Where a plaintiffs claims implicate the means and methods of the work, an owner or a contractor will not be held liable under Labor Law § 200 unless "it actually exercised supervisory control over the injury-producing work" (Jackson v Hunter Roberts Constr, L.L.C., 205 A.D.3d 542, 543 [1st Dept 2022] [internal quotation marks and citation omitted]; Naughton v City of New York, 94 A.D.3d 1, 11 [1st Dept 2012] ["liability can only be imposed against a party who exercises actual supervision of the injury producing work"]). "General supervisory authority is insufficient to constitute supervisory control" (Hughes v Tishman Constr Corp., 40 A.D.3d 305, 306 [1st Dept 2007]).
Where "a plaintiffs injuries stem not from the manner in which the work was being performed, but, rather, from a dangerous condition on the premises, a general contractor may be liable in common- law negligence and under Labor Law § 200 if it has control over the work site and actual or constructive notice of the dangerous condition" (Keating v Nanuet Bd. of Educ., 40 A.D.3d 706, 708 [2d Dept 2007]; Mendoza v Highpoint Assoc., IX, LLC, 83 A.D.3d 1,9 [1st Dept 2011]). Notably, "[w]here a defect is not inherent but is created by the manner in which the work is performed, the claim under Labor Law § 200 is one for means and methods and not one for a dangerous condition existing on the premises" (Villanueva v 114 Fifth Ave. Assoc. LLC, 162 A.D.3d 404, 406 [1st Dept 2018]).
Here, plaintiffs accident occurred when, while working, unsecured, from a height, plaintiff was caused to fall when a construction vehicle struck the beam where he was working. Accordingly, plaintiffs work contemplates the means and methods of the work. The record is devoid of any evidence that defendants exercised actual supervision or control over the injury producing work - i.e. plaintiffs work on top of the beam (see e.g. Comes v. New York State Elec. &Gas Corp., 82 N.Y.2d 876, 877 [1993] [section 200 liability does not attach where the plaintiff was injured while lifting a beam, and there was no evidence that the defendant exercised actual control or had any input into the method of ] moving the beam]).

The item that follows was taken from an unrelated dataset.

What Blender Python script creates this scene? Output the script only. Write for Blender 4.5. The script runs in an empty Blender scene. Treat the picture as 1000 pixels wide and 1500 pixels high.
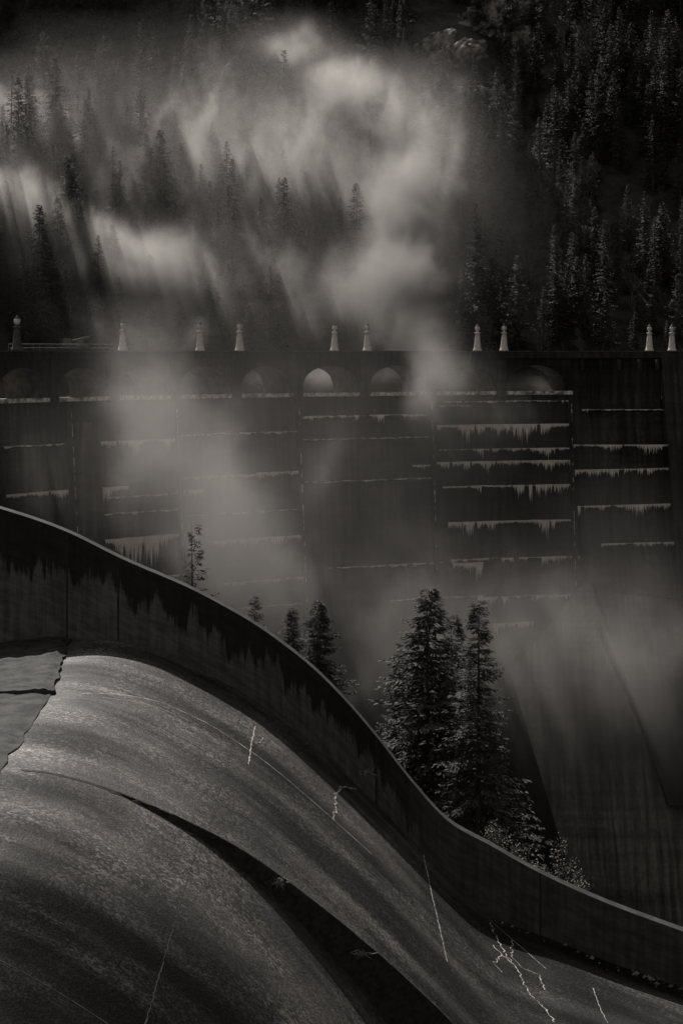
import bpy, math, random
import numpy as np
from mathutils import Vector, noise, Matrix
random.seed(7); rng=np.random.RandomState(5)
F=2700.0; HY=515.0
def P(px,py,Y): return Vector(((px-500)/F*Y, Y, (HY-py)/F*Y))
KG=0.92; KB=0.845
def G(v,k=1.0): return (v, v*KG, v*KB, 1)
scene=bpy.context.scene
# ---------------------------------------------------------------- node helpers
class NB:
    def __init__(s,nt): s.nt=nt
    def n(s,t,ins=None,**kw):
        nd=s.nt.nodes.new(t)
        for k,v in kw.items(): setattr(nd,k,v)
        if ins:
            for k,v in ins.items():
                sock=nd.inputs[k]
                if isinstance(v,bpy.types.NodeSocket): s.nt.links.new(v,sock)
                else: sock.default_value=v
        return nd
    def m(s,op,a,b=None,c=None,clamp=False):
        nd=s.nt.nodes.new('ShaderNodeMath'); nd.operation=op; nd.use_clamp=clamp
        for i,v in enumerate((a,b,c)):
            if v is None: continue
            if isinstance(v,bpy.types.NodeSocket): s.nt.links.new(v,nd.inputs[i])
            else: nd.inputs[i].default_value=v
        return nd.outputs[0]
    def mr(s,v,a,b,c,d,smooth=True):
        nd=s.nt.nodes.new('ShaderNodeMapRange')
        if smooth: nd.interpolation_type='SMOOTHSTEP'
        s.nt.links.new(v,nd.inputs[0])
        for i,x in enumerate((a,b,c,d)): nd.inputs[i+1].default_value=x
        return nd.outputs[0]
    def noise(s,vec,scale,detail=4,rough=0.6,dist=0.0):
        nd=s.n('ShaderNodeTexNoise'); s.nt.links.new(vec,nd.inputs['Vector'])
        nd.inputs['Scale'].default_value=scale; nd.inputs['Detail'].default_value=detail
        nd.inputs['Roughness'].default_value=rough; nd.inputs['Distortion'].default_value=dist
        return nd.outputs[0]
    def mapv(s,vec,sc):
        nd=s.n('ShaderNodeMapping'); s.nt.links.new(vec,nd.inputs[0]); nd.inputs['Scale'].default_value=sc
        return nd.outputs[0]
    def grey(s,v):
        nd=s.n('ShaderNodeCombineColor'); 
        s.nt.links.new(v,nd.inputs[0]); s.nt.links.new(s.m('MULTIPLY',v,KG),nd.inputs[1]); s.nt.links.new(s.m('MULTIPLY',v,KB),nd.inputs[2])
        return nd.outputs[0]
def newmat(name):
    m=bpy.data.materials.new(name); m.use_nodes=True
    nt=m.node_tree; b=nt.nodes['Principled BSDF']; nb=NB(nt)
    b.inputs['Roughness'].default_value=0.85
    b.inputs['Specular IOR Level'].default_value=0.3
    return m,nb,b
def coords(nb,kind):
    tc=nb.n('ShaderNodeTexCoord'); return tc.outputs[kind]
def fin(nb,b,val,bumpsrc=None,bstr=0.4,bdist=0.05):
    nb.nt.links.new(nb.grey(val),b.inputs['Base Color'])
    if bumpsrc is not None:
        bp=nb.n('ShaderNodeBump',{'Height':bumpsrc,'Strength':bstr,'Distance':bdist})
        nb.nt.links.new(bp.outputs[0],b.inputs['Normal'])
def simple(name,lo,hi,scale,kind='Object',bstr=0.3,bdist=0.05,rough=0.85,stretch=(1,1,1)):
    m,nb,b=newmat(name); c=nb.mapv(coords(nb,kind),stretch)
    n=nb.noise(c,scale,5,0.65); v=nb.mr(n,0.35,0.65,lo,hi)
    fin(nb,b,v,n,bstr,bdist); b.inputs['Roughness'].default_value=rough
    return m
# ---------------------------------------------------------------- materials
def mat_chute():
    m,nb,b=newmat('chute_concrete'); uv=coords(nb,'UV')
    band=nb.noise(nb.mapv(uv,(0.08,0.36,1)),1.0,4,0.5,0.3)
    band2=nb.noise(nb.mapv(uv,(0.10,3.5,1)),1.0,4,0.6,0.0)
    blot=nb.noise(uv,0.22,3,0.5)
    speck=nb.noise(uv,0.9,6,0.6)
    grit=nb.noise(uv,17.0,2,0.6)
    vor=nb.n('ShaderNodeTexVoronoi',{'Vector':uv,'Scale':14.0}); pe=vor.outputs['Color']
    bw=nb.n('ShaderNodeRGBToBW',{0:pe}).outputs[0]
    mask=nb.mr(nb.noise(uv,0.35,4,0.65),0.40,0.60,0.3,0.9)
    v=nb.mr(band,0.34,0.66,0.016,0.062)
    v=nb.m('MULTIPLY',v,nb.mr(band2,0.3,0.7,0.85,1.15))
    v=nb.m('MULTIPLY',v,nb.mr(blot,0.35,0.65,0.6,1.35))
    v=nb.m('MULTIPLY',v,nb.mr(speck,0.3,0.7,0.75,1.25))
    g1=nb.m('MULTIPLY',nb.m('SUBTRACT',nb.mr(grit,0.35,0.68,0.5,1.6),1.0),mask)
    g2=nb.m('MULTIPLY',nb.m('SUBTRACT',nb.mr(bw,0.45,0.85,0.65,3.0),1.0),mask)
    v=nb.m('MULTIPLY',v,nb.m('ADD',1.0,nb.m('ADD',g1,g2)))
    sx=nb.n('ShaderNodeSeparateXYZ',{0:uv})
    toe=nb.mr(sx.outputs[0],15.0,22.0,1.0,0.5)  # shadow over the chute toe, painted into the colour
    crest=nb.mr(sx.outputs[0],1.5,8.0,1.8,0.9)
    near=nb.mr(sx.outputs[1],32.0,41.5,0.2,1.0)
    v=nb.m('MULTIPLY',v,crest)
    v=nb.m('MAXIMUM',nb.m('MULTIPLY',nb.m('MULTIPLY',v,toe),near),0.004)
    h=nb.m('ADD',nb.m('MULTIPLY',grit,1.0),nb.m('MULTIPLY',bw,0.6))
    fin(nb,b,v,h,0.8,0.03)
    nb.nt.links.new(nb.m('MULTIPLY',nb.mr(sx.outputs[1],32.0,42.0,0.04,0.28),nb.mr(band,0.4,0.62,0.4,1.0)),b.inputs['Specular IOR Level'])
    b.inputs['Roughness'].default_value=0.6
    return m
def mat_wall():
    m,nb,b=newmat('training_wall_concrete'); uv=coords(nb,'UV')
    sx=nb.n('ShaderNodeSeparateXYZ',{0:uv}); u,v_=sx.outputs[0],sx.outputs[1]
    cu=nb.n('ShaderNodeCombineXYZ',{0:u}).outputs[0]
    d1=nb.noise(cu,2.6,3,0.7); d0=nb.noise(cu,0.7,2,0.5); d2=nb.noise(nb.mapv(uv,(1,0.3,1)),4.0,5,0.7)
    lim=nb.m('ADD',nb.mr(d1,0.3,0.7,0.25,1.15),nb.m('MULTIPLY',nb.m('SUBTRACT',d2,0.5),1.3))
    lim=nb.m('ADD',lim,nb.mr(d0,0.3,0.7,0.0,0.75))
    lim=nb.m('ADD',lim,nb.mr(u,-11.0,-6.5,0.6,0.0))
    st=nb.m('SUBTRACT',v_,lim)
    stain=nb.mr(st,-0.15,0.22,0.16,1.0)
    low=nb.noise(nb.mapv(uv,(0.8,2.5,1)),1.4,6,0.7)
    strk=nb.noise(nb.mapv(uv,(5,0.35,1)),1.0,4,0.6)
    base=nb.m('MULTIPLY',nb.mr(low,0.3,0.7,0.045,0.10),nb.mr(strk,0.3,0.7,0.7,1.25))
    right=nb.mr(u,1.0,3.5,1.0,0.0)
    stain=nb.m('ADD',nb.m('MULTIPLY',stain,right),nb.m('MULTIPLY',nb.m('SUBTRACT',1.0,right),0.7))
    val=nb.m('MULTIPLY',base,stain)
    fin(nb,b,val,low,0.5,0.05); return m
def mat_dam(name='dam_concrete',k=1.0):
    m,nb,b=newmat(name); uv=coords(nb,'UV')
    big=nb.noise(uv,0.06,5,0.6); strk=nb.noise(nb.mapv(uv,(1.3,0.06,1)),1.0,5,0.65)
    horiz=nb.noise(nb.mapv(uv,(0.03,0.7,1)),1.0,4,0.6)
    fine=nb.noise(uv,1.6,5,0.7)
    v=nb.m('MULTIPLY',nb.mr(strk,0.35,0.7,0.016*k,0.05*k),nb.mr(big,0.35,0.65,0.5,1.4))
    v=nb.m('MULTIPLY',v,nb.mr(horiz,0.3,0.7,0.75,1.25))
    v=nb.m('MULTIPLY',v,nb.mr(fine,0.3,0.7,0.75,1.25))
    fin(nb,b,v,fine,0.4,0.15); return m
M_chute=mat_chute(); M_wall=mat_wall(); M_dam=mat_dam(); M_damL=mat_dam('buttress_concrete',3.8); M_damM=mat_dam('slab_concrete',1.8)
M_trim=simple('parapet_concrete',0.05,0.12,0.8)
M_soffit=simple('arch_soffit_concrete',0.03,0.09,0.8)
M_top=simple('wall_coping',0.02,0.055,2.0)
M_white=simple('painted_lamp_concrete',0.55,0.75,3.0)
M_glass=simple('frosted_globe',0.6,0.7,3.0,rough=0.3)
M_ice=simple('ice',0.7,0.9,1.5,rough=0.35,bstr=0.1)
M_frost=simple('frost_deposit',0.12,0.85,1.3)
M_crack=simple('calcite_deposit',0.3,0.75,6.0)
M_grass=simple('dry_grass',0.12,0.3,6.0)
M_joint=simple('joint_shadow_dirt',0.012,0.03,6.0)
M_sill=simple('sill_slab',0.008,0.05,2.2,bstr=0.9,bdist=0.12)
M_edge=simple('lit_edge_concrete',0.04,0.11,3.0)  # paler tone paints the lit line along the step's upper edge
M_fol=simple('conifer_needles',0.028,0.09,0.6,bstr=0,rough=0.8)
M_foln=simple('conifer_needles_near',0.03,0.095,0.9,bstr=0,rough=0.8)
M_bark=simple('bark',0.03,0.08,3.0)
M_bare=simple('bare_branches',0.07,0.16,2.0)
M_ground=simple('forest_floor',0.012,0.045,0.25,bstr=0.8,bdist=1.0)
M_rock=simple('granite',0.03,0.34,0.5,bstr=1.0,bdist=0.8)
M_shrub=simple('dry_leaves',0.10,0.3,5.0,bstr=0)
M_metal=simple('weathered_steel',0.08,0.2,2.0,rough=0.5)
M_water,nbw,bw_=newmat('water'); bw_.inputs['Base Color'].default_value=G(0.03); bw_.inputs['Roughness'].default_value=0.12
wn=nbw.noise(coords(nbw,'Object'),0.8,3); bp=nbw.n('ShaderNodeBump',{'Height':wn,'Strength':0.3,'Distance':0.2}); nbw.nt.links.new(bp.outputs[0],bw_.inputs['Normal'])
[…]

In opposition, plaintiff argues that defendants had a contractual obligation to oversee safety at the Project. Such an obligation establishes nothing more than general supervisory control. General supervisory control is insufficient to impute liability under section 200 (see Bisram v Long Is. Jewish Hosp., 116 A.D.3d 475, 476 [1st Dept 2014] [where an entity "had the authority to review onsite safety,. . . [such] responsibilities do not rise to the level of supervision or control necessary to hold the [entity] liable for plaintiffs injuries under Labor Law § 200"]).
Thus, defendants are entitled to summary judgment dismissing the common-law negligence and Labor Law § 200 claims against them.
The parties remaining arguments have been considered and were unavailing. Accordingly, for the foregoing reasons, it is
ORDERED that the motion of plaintiff Eduardo Haro (motion sequence number 003), pursuant to CPLR 3212, for summary judgment on his Labor Law § 240 (1) claim against defendants 353-357 Broadway LLC, Toll Bros, Inc. and Toll GC LLC (collectively, defendants) is granted; and it is further
ORDERED that the branch of the motion of defendants and defendant Toll Brothers Real Estate, Inc. (TBRE) (motion sequence number 004), pursuant to CPLR 3212, for summary judgment dismissing J the complaint as against TBRE is granted, and the matter is severed and dismissed with respect to this defendant, with costs and disbursements as taxed by the Clerk of the Court; and it is further
ORDERED that the branch of defendants' motion for summary judgment dismissing the common-law negligence and Labor Law §§ 200 and 241 (6) claims against them is granted.